Non solo. E’ anche una certezza il fatto che i dirigenti di Facebook che finora sono stati chiamati dal Congresso americano a testimoniare sulle responsabilità aziendali in materia di sicurezza abbiano mentito riguardo ai progressi fatti proprio per la tutela degli utenti.
Un discorso etico sui social network
Dopo lo scandalo di Cambridge Analytica, ora arriva la pubblicazione dei dati interni a Facebook. Mi verrebbe da pensare che siano tempi duri per Zuckerberg e i suoi dirigenti, ma non sono del tutto sicuro che sia realmente così. Di certo queste rivelazioni non faranno bene all’immagine aziendale, ma se influiranno davvero sul fatturato aziendale e sulle politiche interne è tutto da accertare. Questo perché probabilmente (ma non è il mio campo di studi e di interessi) non emergeranno violazioni di leggi. Ben diverso è il discorso etico, sul quale occorrerebbe farsi più di qualche domanda e occorrerebbe aspettarsi dalle istituzioni pubbliche (le quali invece dovrebbero avere estremamente a cuore la salute pubblica e la tenuta sociale) una presa di posizione nei confronti di Facebook ed in generale del sistema dei social network.

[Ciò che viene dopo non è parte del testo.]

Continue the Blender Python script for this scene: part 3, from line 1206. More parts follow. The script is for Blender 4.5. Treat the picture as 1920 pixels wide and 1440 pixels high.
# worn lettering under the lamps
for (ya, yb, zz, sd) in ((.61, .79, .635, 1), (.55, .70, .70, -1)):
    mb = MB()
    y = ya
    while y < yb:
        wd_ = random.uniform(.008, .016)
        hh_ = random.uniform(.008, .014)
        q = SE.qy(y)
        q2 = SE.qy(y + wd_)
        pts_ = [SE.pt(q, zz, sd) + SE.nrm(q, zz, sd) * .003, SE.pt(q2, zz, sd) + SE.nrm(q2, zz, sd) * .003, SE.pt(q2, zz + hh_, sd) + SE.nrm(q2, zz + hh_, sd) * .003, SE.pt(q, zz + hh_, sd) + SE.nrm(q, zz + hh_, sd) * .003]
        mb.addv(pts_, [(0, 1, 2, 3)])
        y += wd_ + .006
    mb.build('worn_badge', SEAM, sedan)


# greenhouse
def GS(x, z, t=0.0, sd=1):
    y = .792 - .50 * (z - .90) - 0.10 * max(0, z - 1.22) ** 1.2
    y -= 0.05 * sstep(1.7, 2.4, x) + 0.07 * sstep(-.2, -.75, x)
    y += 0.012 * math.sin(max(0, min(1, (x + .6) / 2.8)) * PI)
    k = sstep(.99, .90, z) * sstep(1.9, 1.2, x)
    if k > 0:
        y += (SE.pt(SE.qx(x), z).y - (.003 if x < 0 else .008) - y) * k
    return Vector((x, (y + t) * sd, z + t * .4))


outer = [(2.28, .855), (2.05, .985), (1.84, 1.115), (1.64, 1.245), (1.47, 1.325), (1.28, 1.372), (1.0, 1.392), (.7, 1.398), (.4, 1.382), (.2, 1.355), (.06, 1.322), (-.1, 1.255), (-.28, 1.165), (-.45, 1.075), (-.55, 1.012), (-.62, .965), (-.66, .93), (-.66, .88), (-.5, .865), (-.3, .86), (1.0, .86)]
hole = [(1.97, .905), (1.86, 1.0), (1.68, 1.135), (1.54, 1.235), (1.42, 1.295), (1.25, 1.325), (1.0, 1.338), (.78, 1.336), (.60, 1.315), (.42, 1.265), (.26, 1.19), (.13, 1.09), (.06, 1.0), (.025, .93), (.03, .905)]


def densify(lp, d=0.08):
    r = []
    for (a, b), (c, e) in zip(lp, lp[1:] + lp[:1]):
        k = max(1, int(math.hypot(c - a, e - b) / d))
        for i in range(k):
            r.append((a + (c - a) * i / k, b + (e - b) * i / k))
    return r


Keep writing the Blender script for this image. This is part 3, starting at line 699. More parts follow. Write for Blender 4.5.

Ciò non significa decidere di chiudere tutto o di comminare una multa all’azienda. Si tratta di intraprendere un percorso di analisi dei problemi evidenziati, di confronto con quel mondo della ricerca che da anni cerca di mostrare i lati oscuri dei social e, cosa più importante, di ripristino delle priorità, laddove la salute dei cittadini sia cosa ben più importante rispetto agli introiti pubblicitari di un’azienda, e laddove una corretta informazione e la censura delle falsità siano alla base dei processi democratici di una comunità. A quel punto viva la libertà di espressione che i social possono fornire, sia essa un post scritto, una foto, un video o altro. Ma, al di là dell’esperienza del singolo utente, i social network sono ben altro e ben di più e hanno una enorme influenza sulla vita materiale di tutti i giorni (nelle nostre scelte di vita, di acquisto, ideologiche, ecc.). Sarebbe ora che si chieda alle aziende di rendere conto anche e soprattutto dei danni creati a fronte degli enormi guadagni fatti.